Nine AFRIFF 2025 filmmakers with momentum — and the films that brought them here
As AFRIFF settles back into Lagos for its 14th edition, a familiar truth is already evident on the ground: this festival is now where emerging African and diaspora voices debut work that tends to travel.
Many of this year’s titles have already picked up early heat at festivals across Europe and North America, making AFRIFF less a proving ground and more the place where the next cohort of directors step into the continental spotlight.
Here are eight filmmakers whose work at AFRIFF is arriving with real industry attention.

Zoey Martinson (The Fisherman – Ghana / US)
Martinson’s feature arrives at AFRIFF after a buzzy run through the North American fall circuit. A theatre-maker, writer and filmmaker working out of New York and Accra, she is best known for the Tribeca-premiering The Fisherman — a human drama that folds grief, migration and memory into a coastal mystery. Her shift into features has drawn interest for how she blends performance methodology with cinematic language.
Grace Yakubu (Aljana – Nigeria)
Yakubu’s short has quietly made the rounds in Europe this year, landing particularly well with programmers in social-issue and emerging-voices strands. Aljana is rooted in Northern Nigeria, exploring girlhood and agency with a spare, observational style. Yakubu is considered part of the new wave of Nigerian filmmakers building internationally-minded cinema outside Lagos and the diaspora capitals.
Nana Obiri-Yeboah (The Funeral Of Kwadae – Ghana)
Obiri-Yeboah has been building steadily from genre shorts and music-video craft to long-form work. The Funeral Of Kwadae is the first time international programmers have started to talk about him as “one to watch” — blending folklore, superstition and family tragedy with authorial control that feels more like a debut feature than a short.
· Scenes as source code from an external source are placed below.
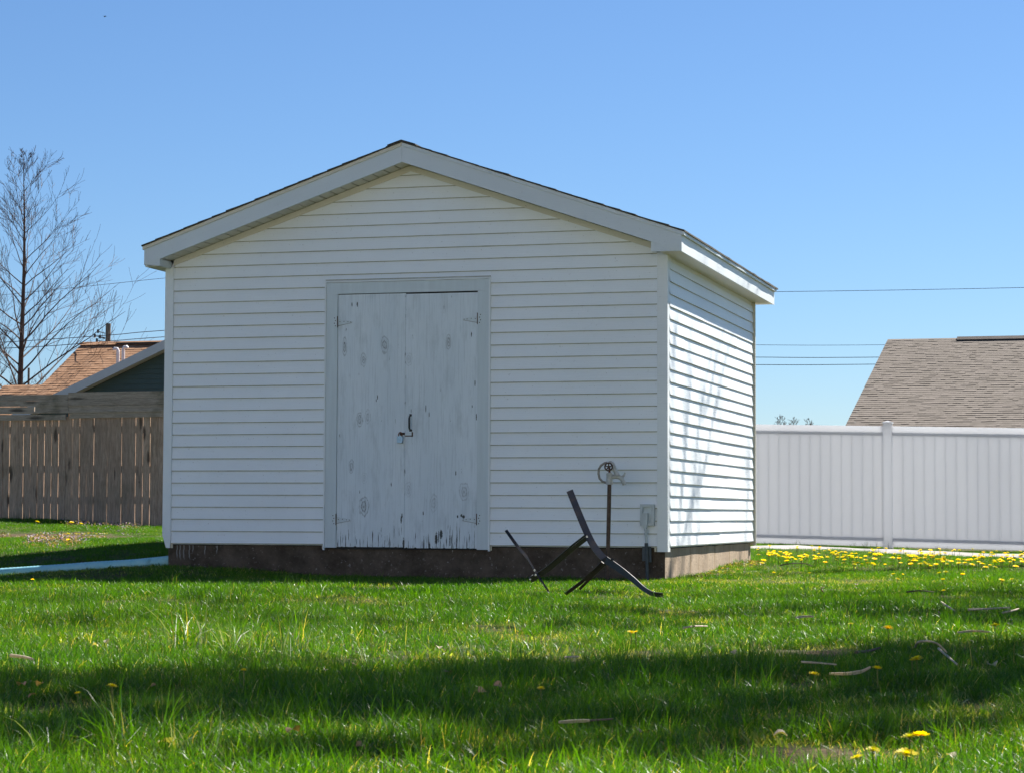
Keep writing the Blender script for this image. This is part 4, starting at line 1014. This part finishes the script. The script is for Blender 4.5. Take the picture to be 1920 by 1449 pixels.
def barefac(x, y):
    m_ = 9
    for (bx, by, rx, ry) in BARE:
        m_ = min(m_, math.hypot((x-bx)/rx, (y-by)/ry)+.25*noise.noise((x*6, y*6, 2)))
    return m_
def dryfac(x, y):
    m_ = 9
    for (bx, by, rx, ry) in DRY:
        m_ = min(m_, math.hypot((x-bx)/rx, (y-by)/ry)+.6*noise.noise((x*5, y*5, 8)))
    return m_
def in_shed(x, y): return -4.37 < x < -.0 and .02 < y < 4.12
def on_path(x, y):
    if x < LOW[0].x or x > 3.6 or (x < -.55 and noise.noise((x*2.2, 1.5, 0)) < .12): return False
    a, b = path_y(x); return a < y < b
near, far, thatch, weeds = [], [], [], []
gcache = {}
def gzq(x, y):
    i, j = math.floor(x*5), math.floor(y*5); fx, fy = x*5-i, y*5-j
    def g_(a, b):
        k_ = (a, b)
        if k_ not in gcache: gcache[k_] = gz(a/5, b/5)
        return gcache[k_]
    return (g_(i,j)*(1-fx)+g_(i+1,j)*fx)*(1-fy)+(g_(i,j+1)*(1-fx)+g_(i+1,j+1)*fx)*fy
def fill(d0, d1, dens, out, kind):
    A_ = (.29*(d1*d1-d0*d0))+2*.9*(d1-d0); n = int(A_*dens)
    u_ = rng.random((n, 5))
    for a in u_:
        d = math.sqrt(d0*d0+(d1*d1-d0*d0)*a[0]); hw = .29*d+.9
        lat = (a[1]*2-1)*hw; x, y = cw(lat, d)
        if in_shed(x, y) or (on_path(x, y) and a[2] > .10): continue
        if y > 19.93 or (x > -5.2 and y > 16.25 and y < 16.42): continue
        if y > 17 and x > -8: continue
        bf = barefac(x, y)
        if bf < 1.0 and a[2] > .12: continue
        hn = noise.noise((x*.9, y*.9, 7.7)); h2 = noise.noise((x*3.1, y*3.1, 1.7))
        h3 = noise.noise((x*7.3, y*7.3, 4.4))
        if h3 < -.22 and a[3] < .55: continue
        s_ = 1.0+.45*hn+.35*h2+.75*h3+.3*(a[3]-.5)
        if bf < 1.5: s_ *= .6
        df = dryfac(x, y)
        if df < 1.0:
            s_ *= .55
            if a[2] > .5: continue
        if y > 4 and x > -1.5: s_ *= .75
        if -.25 < y < .02 and -4.4 < x < 0: s_ *= .8
        if -6.4 < y+x*0 < .6 and -8 < x < -4.3 and y > -1.2: s_ *= .6
        if y > -3 and y < 0 and x > -4.4: s_ *= .85
        s_ = max(.35, s_)
        z = gzq(x, y)
        out.append((x, y, z-.004, s_, a[4]*6.283))
        if kind and a[3] < .14 : weeds.append((x+.03, y, z, .6+a[2]*.7, a[4]*9))
        if kind and (a[3] > .76 or bf < 1.7 or df < 1.15): thatch.append((x, y+.02, z-.003, .8+a[2]*.5, a[4]*11))
fill(3.3, 7.5, 1050, near, True)
fill(7.5, 13, 520, near, True)
fill(13, 20, 330, far, True)
fill(20, 46, 150, far, False)
scatter('grass', near, C_LAWN, 'fine green spring lawn grass in the foreground', 'grass')
scatter('grass', far, C_FAR, 'green lawn grass around the shed and along the fences', 'grass')
scatter('thatch', thatch, C_THATCH, 'dry straw coloured thatch between the grass blades', 'thatch')
scatter('weeds', weeds, C_WEED, 'small broad-leaved weeds among the lawn grass', 'weeds')
lg = []
def longs(u, v, ru, rv, n, s0, s1):
    for _ in range(n):
        p = gp(u+rnd.gauss(0, ru), v+rnd.gauss(0, rv)); lg.append((p.x, p.y, p.z-.005, rnd.uniform(s0, s1), rnd.uniform(0, 6.28)))
longs(345,1215,14,3,5,1.0,1.45); longs(480,1218,70,8,20,.6,1.0); longs(700,1225,90,10,10,.5,.8); longs(290,1412,60,10,26,.6,1.0); longs(100,1400,60,12,10,.5,.8)
longs(1370,1262,40,6,8,.6,.95); longs(1430,1310,60,10,12,.5,.75); longs(1000,1235,90,8,16,.5,.75); longs(860,1420,60,8,12,.45,.7); longs(1760,1395,50,10,9,.5,.7)
longs(560,1115,90,4,10,.5,.9); longs(150,1130,70,6,8,.5,.8); longs(300,1100,60,3,6,.5,.8); longs(1870,1250,30,5,6,.6,.9); longs(1650,1310,120,14,18,.4,.6)
for i in range(60):
    x = random.uniform(-4.3,-.2); 
    if random.random() < .4: lg.append((x, -.15-random.random()*.4, gz(x,-.2)-.01, random.uniform(.3,.55), random.random()*6))
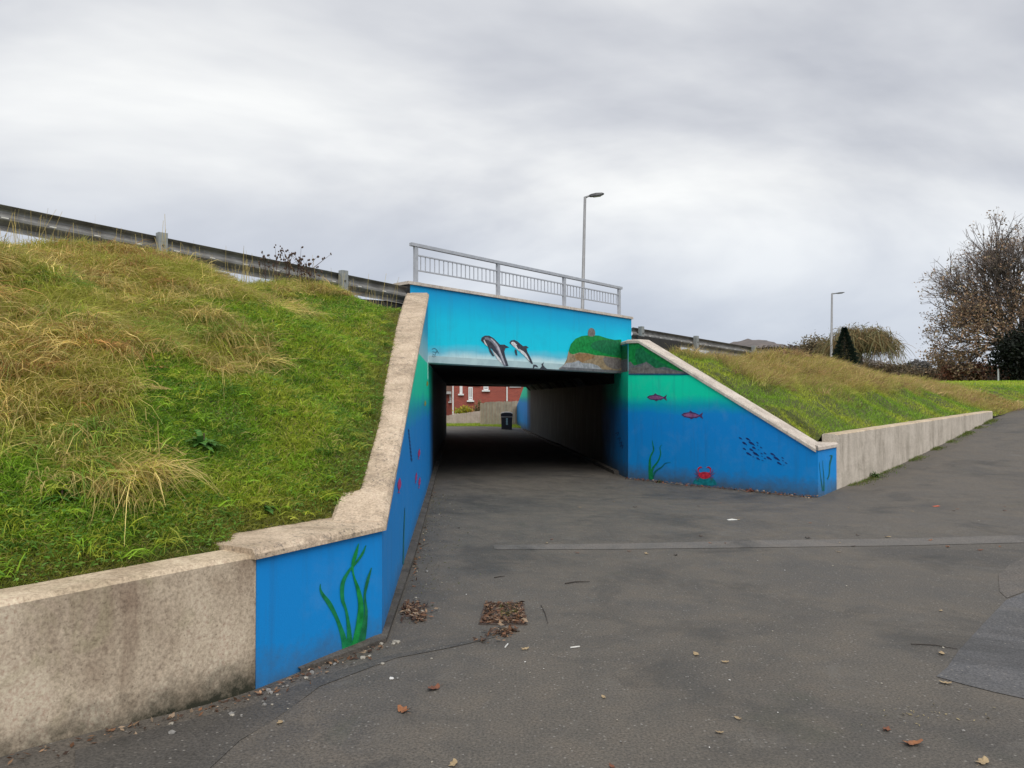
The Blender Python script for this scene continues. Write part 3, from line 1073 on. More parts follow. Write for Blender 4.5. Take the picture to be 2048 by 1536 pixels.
poly_px('painted_rocks', c6([(1137, 630), (1180, 600), (1690, 632), (1938, 650), (1938, 682)]), PF, M['p_rockd'], .012, face)
poly_px('painted_boulder', c6([(1508, 160), (1522, 112), (1560, 98), (1594, 122), (1606, 168), (1592, 212), (1512, 210)]), PF, M['p_stone'], .0075, face, 1)
poly_px('painted_headland', c6([(1560, 290), (1680, 250), (1800, 262), (1938, 262), (1938, 470), (1760, 440), (1640, 400), (1540, 350)]), PF, M['p_green2'], .0067, face, 1)
poly_px('painted_cliff', c6([(1700, 470), (1800, 480), (1938, 495), (1938, 640), (1800, 620), (1720, 560)]), PF, M['p_stone'], .009, face, 1)
# dolphins
poly_px('painted_dolphin', c6([(140, 260), (150, 225), (190, 200), (245, 200), (300, 230), (350, 280), (385, 315), (440, 315), (502, 350), (455, 360), (440, 400), (450, 460), (475, 530), (492, 588), (440, 592), (410, 540), (385, 490), (350, 450), (310, 410), (280, 370), (230, 340), (190, 310), (165, 285)]), PF, M['p_dark'], .006, face)
poly_px('painted_dolphin', c6([(180, 222), (240, 222), (310, 275), (370, 335), (400, 420), (440, 520), (465, 590), (425, 590), (400, 510), (365, 425), (310, 320), (250, 262), (200, 255)]), PF, M['p_grey'], .0075, face, 1)
poly_px('painted_dolphin', c6([(250, 225), (300, 250), (365, 330), (395, 410), (430, 500), (450, 570), (440, 575), (400, 480), (360, 380), (310, 290)]), PF, M['p_light'], .009, face, 1)
poly_px('painted_dolphin', c6([(172, 258), (182, 250), (200, 285), (226, 338), (190, 308)]), PF, M['p_white'], .009, face)
poly_px('painted_dolphin', c6([(280, 380), (330, 430), (385, 500), (425, 575), (360, 510), (315, 445)]), PF, M['p_white'], .009, face)
poly_px('painted_dolphin', c6([(225, 315), (252, 345), (285, 410), (312, 462), (290, 460), (250, 400)]), PF, M['p_dark'], .0105, face)
poly_px('painted_dolphin', c6([(505, 290), (525, 260), (570, 255), (610, 275), (650, 310), (680, 335), (720, 330), (752, 352), (725, 365), (735, 410), (770, 470), (800, 540), (806, 564), (785, 560), (740, 510), (690, 450), (640, 410), (600, 370), (560, 340), (525, 310)]), PF, M['p_dark'], .006, face)
poly_px('painted_dolphin', c6([(520, 288), (560, 276), (605, 320), (630, 370), (700, 410), (745, 480), (770, 540), (700, 460), (640, 408), (590, 362), (545, 328)]), PF, M['p_white'], .0075, face, 1)
poly_px('painted_dolphin', c6([(590, 322), (605, 320), (635, 372), (622, 376)]), PF, M['p_dark'], .009, face)
poly_px('painted_dolphin', c6([(572, 370), (600, 390), (607, 452), (588, 450), (574, 410)]), PF, M['p_dark'], .009, face)
poly_px('painted_fluke', c6([(812, 570), (850, 575), (876, 607), (858, 605), (832, 592), (816, 622), (803, 618)]), PF, M['p_dark'], .0075, face)
poly_px('painted_fluke', c6([(885, 632), (920, 592), (914, 566), (946, 540), (936, 576), (960, 606), (994, 634)]), PF, M['p_dark'], .0075, face)
# scribbled tag at the lower left of the face
for pts in ([(330, 940), (350, 932), (372, 950), (360, 962), (334, 958)], [(336, 975), (352, 985), (370, 955), (384, 972)], [(332, 990), (345, 1000), (362, 990)]):
    ribbon_px('scribble', [(*p, .9) for p in crop(pts, 3.938, 780, 460)], PF, M['p_scrib'], .006, face)

c3 = lambda pts: crop(pts, 4.152, 1220, 640)
poly_px('painted_rocks', c3([(153, 178), (200, 178), (262, 207), (700, 452), (153, 452)]), PW, M['p_rockd'], .0025, WR)
poly_px('painted_headland', c3([(153, 176), (200, 176), (262, 205), (450, 322), (630, 436), (560, 425), (450, 392), (380, 405), (300, 350), (200, 378), (170, 345), (153, 350)]), PW, M['p_green'], .004, WR)
poly_px('painted_headland', c3([(215, 240), (262, 232), (340, 300), (420, 350), (520, 400), (440, 392), (380, 405), (300, 350), (230, 370), (205, 310)]), PW, M['p_green2'], .0055, WR)
poly_px('painted_rocks', c3([(153, 350), (170, 345), (200, 378), (250, 380), (300, 345), (380, 402), (450, 388), (560, 420), (670, 440), (690, 452), (153, 452)]), PW, M['p_rockd'], .007, WR)
poly_px('painted_rocks', c3([(170, 400), (260, 385), (300, 352), (340, 390), (430, 410), (560, 430), (640, 445), (170, 442)]), PW, M['p_stone'], .0085, WR)
poly_px('painted_water_line', c3([(153, 446), (690, 446), (706, 457), (153, 455)]), PW, M['p_line'], .010, WR)
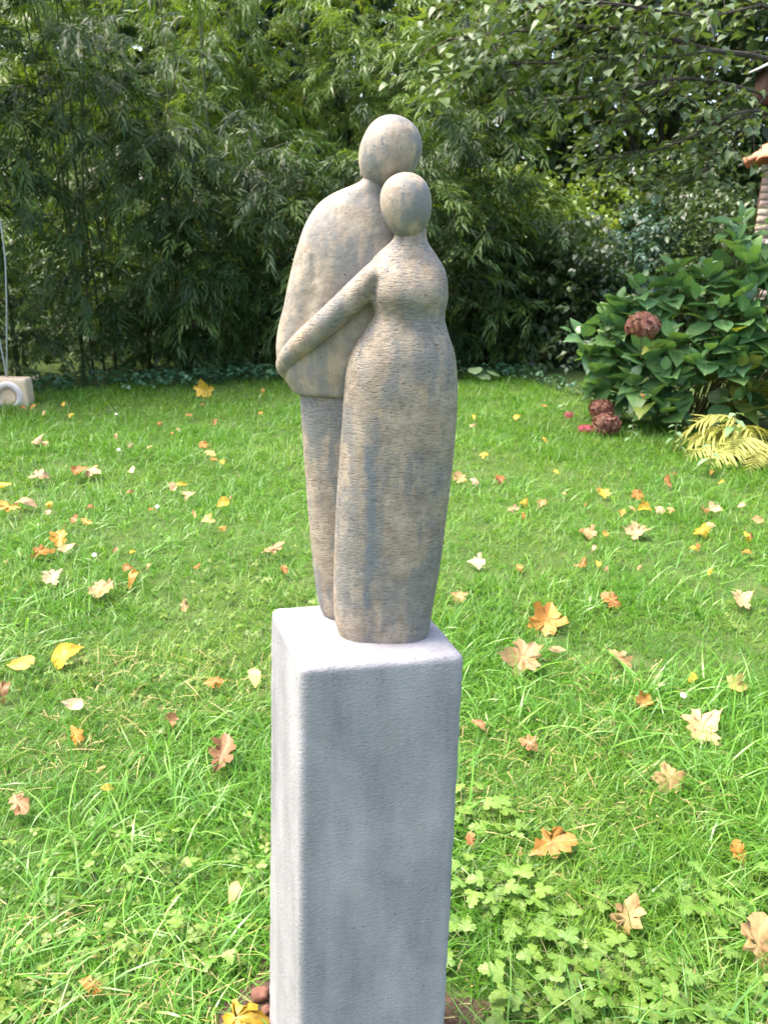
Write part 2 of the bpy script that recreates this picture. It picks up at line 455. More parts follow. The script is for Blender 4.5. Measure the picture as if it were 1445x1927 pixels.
# ------------------------------------------------------------------ ground
def grid_mesh(xs, ys, zf, name, mat):
    X, Y = np.meshgrid(xs, ys)
    V = np.stack([X, Y, zf(X, Y)], -1).reshape(-1, 3)
    nx = len(xs)
    F = np.array([(j * nx + i, j * nx + i + 1, (j + 1) * nx + i + 1, (j + 1) * nx + i) for j in range(len(ys) - 1) for i in range(nx - 1)])
    return make_mesh(name, V, F, mat)
xs = np.concatenate([[-1200, -300, -80, -30, -16], np.linspace(-9, 9, 73), [16, 30, 80, 300, 1200]])
ys = np.concatenate([[-1200, -300, -80, -30, -12], np.linspace(-4, 14, 73), [20, 35, 80, 300, 1200]])
lawn = link('lawn', grid_mesh(xs, ys, lambda x, y: np.where((np.abs(x) < 9) & (np.abs(y - 5) < 8), ground_z(x, y), 0.0), 'lawn', M_GROUND))
tag(lawn, 'green garden lawn strewn with autumn leaves', None, None, 'structure')

# plinth corners on the ground plan (a square block turned about 12 degrees)
KS = 0.873
TOPZ = EYE - 0.65 * KS
FL, FR, BL = np.array([-0.122, 1.133]) * KS, np.array([0.138, 1.191]) * KS, np.array([-0.199, 1.350]) * KS
BR = FR + (BL - FL)
CEN = (FL + FR + BL + BR) / 4
AX = (FR - FL) / np.linalg.norm(FR - FL)
AY = np.array([-AX[1], AX[0]])
PRZ = math.atan2(AX[1], AX[0])
HW, HD = np.linalg.norm(FR - FL) / 2, np.linalg.norm(BL - FL) / 2
FLARE = 1.085
def plinth_dist(x, y):
    dx, dy = np.asarray(x) - CEN[0], np.asarray(y) - CEN[1]
    u, v = np.abs(dx * AX[0] + dy * AX[1]) - HW * FLARE, np.abs(dx * AY[0] + dy * AY[1]) - HD * FLARE
    return np.hypot(np.maximum(u, 0), np.maximum(v, 0)) + np.minimum(np.maximum(u, v), 0)

# bare soil round the foot of the plinth
na, nr = 48, 7
V, F = [(CEN[0], CEN[1], 0.010)], []
for i in range(1, nr + 1):
    for k in range(na):
        a = 2 * math.pi * k / na
        rr = (0.29 + 0.06 * math.sin(3 * a + 1) + 0.04 * math.sin(7 * a)) * i / nr
        x, y = CEN[0] + rr * math.cos(a), CEN[1] + rr * math.sin(a)
        V.append((x, y, 0.008 + 0.016 * vnoise(x * 22, y * 22, 5) * (1 - i / nr) + (-0.02 if i == nr else 0)))
for k in range(na): F.append((0, 1 + k, 1 + (k + 1) % na))
for i in range(nr - 1):
    for k in range(na):
        a, b = 1 + i * na + k, 1 + i * na + (k + 1) % na
        F.append((a, a + na, b + na, b))
tag(link('soil', make_mesh('soil', V, F, M_SOIL)), 'bare brown soil round the foot of the plinth', None, None, 'structure')

# ------------------------------------------------------------------ plinth
def rounded_box(hx, hy, z0, z1, r, n=(26, 26, 64), noise_amp=0.0, flare=1.0):
    """closed rounded box; 'flare' widens the foot"""
    Vs, Fs, off = [], [], 0
    H = np.array([hx, hy, (z1 - z0) / 2])
    for ax in range(3):
        for sgn in (-1, 1):
            a, b = [i for i in range(3) if i != ax]
            ga, gb = np.linspace(-1, 1, n[a] + 1), np.linspace(-1, 1, n[b] + 1)
            # more rows near the edges so the rounding holds
            ga = np.sign(ga) * (1 - (1 - np.abs(ga)) ** 1.6); gb = np.sign(gb) * (1 - (1 - np.abs(gb)) ** 1.6)
            A, B = np.meshgrid(ga, gb, indexing='ij')
            P = np.zeros(A.shape + (3,))
            P[..., ax] = sgn * H[ax]; P[..., a] = A * H[a]; P[..., b] = B * H[b]
            Q = np.clip(P, -(H - r), H - r)
            D = P - Q
            L = np.linalg.norm(D, axis=-1, keepdims=True)
            P = Q + D / np.maximum(L, 1e-9) * r
            m_, k_ = P.shape[:2]
            idx = np.arange(m_ * k_).reshape(m_, k_) + off
            q = np.stack([idx[:-1, :-1], idx[1:, :-1], idx[1:, 1:], idx[:-1, 1:]], -1).reshape(-1, 4)
            flip = (sgn < 0) ^ (ax == 1)
            Fs.append(q[:, ::-1] if flip else q)
            Vs.append(P.reshape(-1, 3)); off += m_ * k_
    V = np.concatenate(Vs); Fq = np.concatenate(Fs)
    key = np.round(V * 1e5).astype(np.int64)
    _, first, inv = np.unique(key, axis=0, return_index=True, return_inverse=True)
    V = V[first]; Fq = inv.reshape(-1)[Fq]
    if noise_amp:
        nx = vnoise(V[:, 0] * 60 + V[:, 2] * 37, V[:, 1] * 60 - V[:, 2] * 51, 1) + vnoise(V[:, 0] * 25 + V[:, 2] * 30, V[:, 1] * 25 + V[:, 2] * 12, 2) - 1
        nrm = V / H; nrm = nrm ** 7; nrm /= np.linalg.norm(nrm, axis=1)[:, None] + 1e-9
        V = V + nrm * (nx * noise_amp)[:, None]
    V[:, 2] += (z0 + z1) / 2
    k = 1 + (flare - 1) * np.clip((z1 - V[:, 2]) / (z1 - z0), 0, 1)
    V[:, 0] *= k; V[:, 1] *= k
    return V, Fq
V, Fq = rounded_box(HW, HD, -0.03, TOPZ, 0.0115, (40, 40, 110), noise_amp=0.0011)
_c = lambda p: np.array([(p - CEN) @ AX, (p - CEN) @ AY])
_top = [_c(FL), _c(FR), _c(BR), _c(BL)]
_bot = [_top[0] + [-0.012, -0.002], _top[1] + [0.008, -0.002], _top[2] + [0.011, 0.010], _top[3] + [-0.021, 0.006]]
_u, _v, _k = (V[:, 0] / HW + 1) / 2, (V[:, 1] / HD + 1) / 2, np.clip((TOPZ - V[:, 2]) / TOPZ, 0, 1.05)
def _bil(q): return (q[0][None] * ((1 - _u) * (1 - _v))[:, None] + q[1][None] * (_u * (1 - _v))[:, None] + q[2][None] * (_u * _v)[:, None] + q[3][None] * ((1 - _u) * _v)[:, None])
V[:, :2] = _bil(_top) * (1 - _k)[:, None] + _bil(_bot) * _k[:, None]
pl = link('plinth', make_mesh('plinth', V, Fq, M_PLINTH), None, (CEN[0], CEN[1], 0), (0, 0, PRZ))
tag(pl, 'tall grey bluestone plinth carrying the sculpture of a couple', 'plinth')

# ------------------------------------------------------------------ the couple
YW, YM = 1.272 * KS, 1.335 * KS
SO = np.array([0.0, 1.29 * KS, TOPZ])           # sculpture origin
def body_loft(rows, Y, nseg=56, nrow=110):
    """rows: (py, left px, right px, half depth m, exponent, y offset) from bottom to top"""
    A = []
    for py, l, r, hd, e, dy in rows:
        hd, dy = hd * KS, dy * KS
        a, b = on_y(l, py, Y + dy), on_y(r, py, Y + dy)
        A.append([(a[0] + b[0]) / 2, Y + dy, (a[2] + b[2]) / 2, (b[0] - a[0]) / 2, hd, e])
    A = spline(A, nrow)
    th = np.linspace(0, 2 * math.pi, nseg, endpoint=False)
    c, s = np.cos(th), np.sin(th)
    V = []
    for cx, cy, cz, hx, hd, e in A:
        V.append(np.stack([cx + hx * np.sign(c) * np.abs(c) ** (2 / e), cy + hd * np.sign(s) * np.abs(s) ** (2 / e), np.full(nseg, cz)], -1))
    V = np.concatenate(V)
    F = []
    for i in range(nrow - 1):
        for j in range(nseg):
            k = (j + 1) % nseg
            F.append((i * nseg + j, i * nseg + k, (i + 1) * nseg + k, (i + 1) * nseg + j))
    F.append(tuple(range(nseg - 1, -1, -1)))
    F.append(tuple((nrow - 1) * nseg + j for j in range(nseg)))
    return V, F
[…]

Angela Aquereburu (Mikoko – Togo)
Based between Lomé and Paris, Aquereburu is already known in Francophone West Africa for series work (Agoji) — but Mikoko is the title breaking her to Anglophone buyers. It screened in the spring at Clermont-Ferrand sidebars, sparking early interest in her environmental-justice storytelling and her ability to build cinematic worlds from local ecology and community memory.
Daniel Aigbokhaivbo (Mr Rogers – Nigeria)
Aigbokhaivbo has been part of Nigeria’s quiet short-film excellence pipeline for years — but Mr Rogers is the one international programmers have actually been sharing links to. Restrained, psychological, and character-forward, it’s the kind of short that suggests a director already thinking in feature form.

Chawuko Enakadia & Muhammad Atta Ahmed (Seed – Ghana / Nigeria)
This co-directed short is the film that keeps being mentioned in buyer meetings — not because of scale, but because of its control. A slow, methodical, almost forensic film about inheritance and violence, Seed premiered earlier in the year in East Africa and has quietly built a reputation on the circuit. The fact that it’s co-directed across two countries is also notable: this is the direction West African collaboration is heading.
Tristan Barrocks (Sugar Dumplin – Canada / Barbados)
Tristan Barrocks is a writer, producer, and director. His film Dear Black Dad, released digitally, has garnered critical acclaim for its authenticity and truth. Wallflower (Webseries 2023), Connecting the Dots (Docuseries 2019), and Mother To Mother (Special 2022) are note-worth instalments to Tristan's directorial catalogue. Sugar Dumplin is a scripted short is the proof of concept for a feature in packaging.
Nyasha Kadandara (Matabeleland – Zimbabwe / Kenya)
Kadandara’s doc work has screened everywhere from Hot Docs to IDFA — but Matabeleland is her boldest, most political and most formally precise film to date. Asteadic in lensing and rigorous in structure, it examines memory, atrocity and erasure with a hand that feels closer to essay cinema than mainstream documentary. She is already in early development on her first feature.
Rashida Seriki (United Kingdom / Nigeria)
A British-Nigerian writer director based in London, Seriki has been building a quiet but serious CV across shorts, comedy and television. Her breakout short The Fence won multiple prizes in 2018 and put her on the BFI Future Film radar. She followed with Colby which premiered at BFI London Film Festival, and Maneater for BBC Comedy which aired on BBC Three and iPlayer. As a writer she has contributed to We Are Lady Parts (Channel 4 and Peacock) and EastEnders, with her original series Lovelessville currently in development with VAL and ITV. Her debut feature is now in development and Colby serves as its proof of concept. Seriki is part of the small cluster of British based Nigerian talent whose television muscle is beginning to intersect with an emerging feature voice.
Why these nine matter this year
What links this group beyond national variety is that all of them arrive at AFRIFF with some degree of festival pedigree already behind them. In other words they are not discoveries. They are filmmakers who are in the process of crossing over from promising to bankable.